For our aforementioned client, the importance of price factors was understandably magnified due to their own objectives in conducting research in the first place, namely, to determine optimum pricing levels for their product within their chosen market. Whilst we know this was their principal concern, the subsequent issue raised is whether this internal goal was one then overgeneralised as being equally of concern to the external market environment they were seeking to infiltrate. In theory, an undisputable fact is that this could have been the case, but the intervening lesson to be drawn from this is that since the contrary could also have been true here, in research we should always be mindful of making premature assumptions, ahead of the more substantive findings we seek to unveil in practice.

As a researcher, you are often in a position whereby you attempt to make sense of the data you have in front of you by looking through a window of trends or patterns in the context of what they actually reveal about any given sector. Whilst you are not completely void of the usual shortcomings of being human (sadly, none of us has infinite knowledge), you hold a valuable position in that whilst you can professionally empathise or understand any business goal residing at the hub of any research project, you can both implement and review the findings within a more ‘objective’ framework, and the power which this very objectivity brings should not be understated.

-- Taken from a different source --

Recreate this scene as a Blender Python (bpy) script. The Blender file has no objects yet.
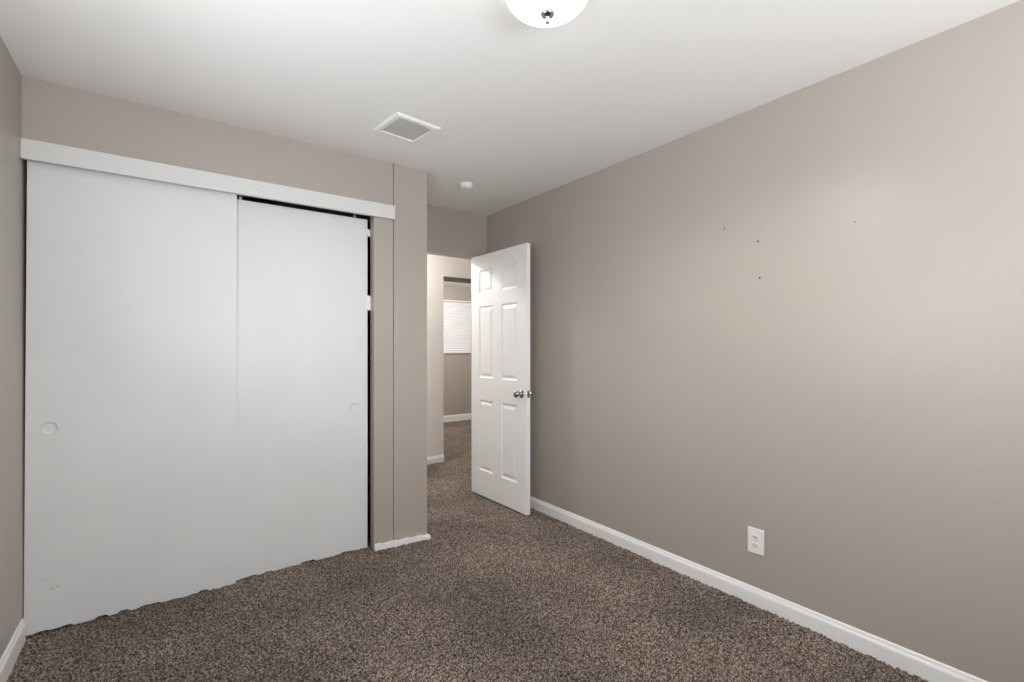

Whilst you work collaboratively with the client to remuneratively fulfill these objectives when commissioning research, the very stance of working from the outside ‘looking in’ at any issue, offers you the theoretical autonomy necessary to abstain from pulling out or interpreting such findings as would satisfy your business goals in the next few years or even the underpinning value system upon which any business framework is built. This, in turn, increases the preferable likelihood to piece together the ‘real picture’ so to speak, from which your client can base pragmatic decisions. Add to that the fact that you have the invaluable resource of up-to-date knowledge and information collated from constantly researching various markets, products and services to assist in your interpretation of these findings and you start to realise that your role has enviable advantages suited to any specific business marketing dilemma. In keeping momentum with this holding our industry on a pedestal (!), in essence, the role we play could be likened to that of a High Court Judge who, on weighing up various pieces of information, is able to objectively reach a plausible conclusion based on the subjective views and opinions of those they gather the information from.

I may be at risk of digression. Whilst I, of course, draw upon the above comparison loosely (and do in no way imply that any of our existing or potential sponsors are hypothetical convicts!), as our slogan – market research with intelligence – suggests, within B2B International we do pride ourselves on having the professional astuteness to convert data into intelligence. Whilst the foundation of good research is balanced between strong interviewing techniques and accurate reporting, it is ultimately about interpreting and communicating the findings of this research to our clients effectively so that they can achieve their goals and better meet the needs of their market. By elimination of adverse factors such as bias (of which there are many other examples open to discussion) and by maximising on the resources and skills available to us, the potential to meet any such objective is consequently better realised………..

………unless my ‘opinion’ on this subject is itself open to bias? I will, of course, allow you, my objective audience, to conclude this since you are – as implied here, better placed to do so.